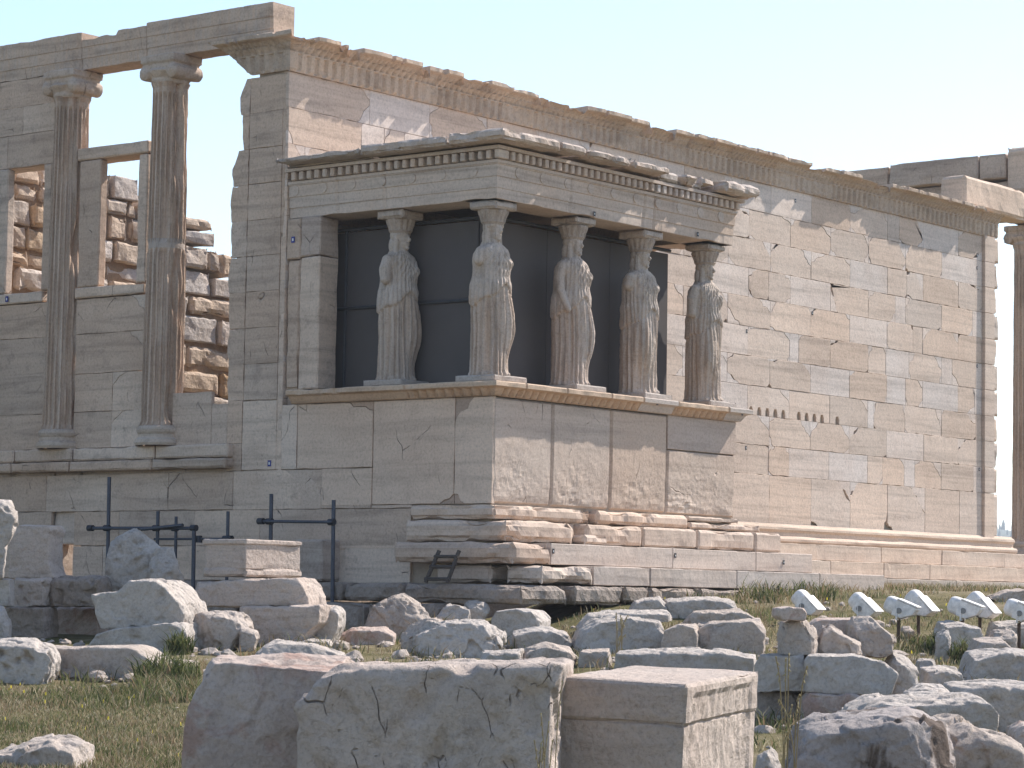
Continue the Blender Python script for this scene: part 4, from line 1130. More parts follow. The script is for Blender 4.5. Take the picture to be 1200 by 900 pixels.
plate(T, (-.004, 4.171, .623), (-1, 0, 0)); plate(T, (-.07, 9.93, 3.35), (-1, 0, 0)); plate(Pp, (-.004, 3.80, 3.886), (-1, 0, 0))
for p in [(13.893, 3.95, 6.22), (14.523, 3.95, 4.161), (12.278, 3.95, 3.625), (20.94, 3.95, 5.971), (20.944, 3.95, 5.70), (20.953, 3.95, 3.656), (21.05, 3.95, 1.522), (12.284, 3.95, 1.497)]: plate(T, p, (0, -1, 0), False)
for p in [(3.636, -.165, 1.61), (5.90, -.165, 1.60), (4.929, .03, 4.27), (2.285, .03, 4.26), (.511, -.665, -.637), (3.421, -.665, -.631), (6.326, -.665, -.672)]: plate(Pp, p, (0, -1, 0), False)

# ------------------------------------------------------------------ ruined rubble wall inside, seen through the windows
def rubble_wall():
    rs = random.Random(23); mb = MB(); yf = 11.2
    WH = (.55, .51, .46); TN = (.53, .435, .335); GR = (.48, .425, .36)
    def stone(x0, x1, z0, z1, c, e=.06, yo=0): worn_box(mb, x0, x1, yf + yo + rs.uniform(-.05, .05), yf + .7, z0, z1, .07, .03, e, rs.uniform(0, 90), jit(c, .08, rs), 1.8, 20)
    fixed = [(4.7, 5.94, 5.22, 5.44, TN), (5.05, 5.92, 4.93, 5.20, WH), (4.6, 5.04, 4.86, 5.18, GR), (5.1, 5.75, 4.50, 4.91, GR), (5.77, 6.1, 4.5, 4.9, GR), (6.12, 6.45, 4.42, 4.86, TN), (4.9, 5.9, 4.04, 4.48, WH), (5.92, 6.5, 4.04, 4.40, WH), (5.35, 6.6, 3.68, 4.02, TN), (4.6, 5.33, 3.6, 4.0, GR), (5.0, 6.05, 3.18, 3.66, WH), (6.07, 6.6, 3.16, 3.66, WH), (5.0, 5.3, 2.7, 3.15, TN), (5.32, 6.6, 2.72, 3.13, TN), (4.9, 6.15, 2.28, 2.68, TN), (6.17, 6.7, 2.2, 2.7, (.36, .26, .16)), (4.7, 6.6, 1.8, 2.25, GR), (4.0, 5.03, 5.2, 5.62, GR), (4.55, 5.02, 5.63, 5.78, GR)]
    for (x0, x1, z0, z1, c) in fixed: stone(x0 + .008, x1 - .008, z0 + .006, z1 - .006, c, .03 if c == WH else .06)
    def topz(x): return 6.0 + .12 * math.sin(x * 3) if x < 3.9 else 5.75
    z = 1.2
    while z < 6.2:
        h = rs.uniform(.26, .5); x = -1.2 - rs.random() * .5
        while x < 4.95 if z < 5.2 else x < 3.98:
            L = rs.uniform(.35, 1.0); x1 = min(x + L, 4.55 if z < 5.2 else 3.99)
            if x1 - x > .12 and z + h * .6 < topz(x):
                stone(x + .01, x1 - .01, z + .008, z + h - .008, rs.choice([TN, TN, GR, WH, GR, (.46, .36, .25)]), rs.uniform(.025, .07), rs.uniform(-.02, .06))
            x = x1 + .0001
            if x1 >= (4.55 if z < 5.2 else 3.99): break
        z += h
    mb.box(-1.5, 6.6, yf + .12, yf + .75, 1.0, 4.3, (.32, .23, .15)); mb.box(-1.5, 4.9, yf + .121, yf + .75, 4.3, 5.2, (.32, .23, .15)); mb.box(-1.5, 3.95, yf + .122, yf + .75, 5.2, 5.7, (.32, .23, .15))
    mb.box(-1.5, 21, yf + .1, yf + .8, -1.75, 1.0, (.40, .33, .26))
    o = mb.build('rubble_wall', M['rubble']); tag(o, 'sunlit rubble wall of rough stones seen through the window openings', 'wall')
rubble_wall()
mb = MB(); worn_box(mb, .9, 1.5, 8.0, 9.3, -1.75, -.66, .06, .02, .05, 4, (.47, .36, .21), 1.6, 24)
tag(mb.build('stone_block', M['rubble']), 'sunlit yellow stone glimpsed through the small square hole in the shaded wall', 'stone')
mb = MB(); worn_box(mb, .2, .85, 7.9, 9.4, -1.75, -1.12, .09, .02, .05, 6, (.42, .34, .24), 1.4, 20)
tag(mb.build('threshold_stone', M['rubble']), 'low stone lying inside the small square hole in the shaded wall', 'stone')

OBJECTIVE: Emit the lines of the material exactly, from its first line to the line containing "plate(Pp, p, (0, -1, 0), False)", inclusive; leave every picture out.

TASK RESPONSE:
Continue the Blender Python script for this scene: part 4, from line 1130. More parts follow. The script is for Blender 4.5. Take the picture to be 1200 by 900 pixels.
plate(T, (-.004, 4.171, .623), (-1, 0, 0)); plate(T, (-.07, 9.93, 3.35), (-1, 0, 0)); plate(Pp, (-.004, 3.80, 3.886), (-1, 0, 0))
for p in [(13.893, 3.95, 6.22), (14.523, 3.95, 4.161), (12.278, 3.95, 3.625), (20.94, 3.95, 5.971), (20.944, 3.95, 5.70), (20.953, 3.95, 3.656), (21.05, 3.95, 1.522), (12.284, 3.95, 1.497)]: plate(T, p, (0, -1, 0), False)
for p in [(3.636, -.165, 1.61), (5.90, -.165, 1.60), (4.929, .03, 4.27), (2.285, .03, 4.26), (.511, -.665, -.637), (3.421, -.665, -.631), (6.326, -.665, -.672)]: plate(Pp, p, (0, -1, 0), False)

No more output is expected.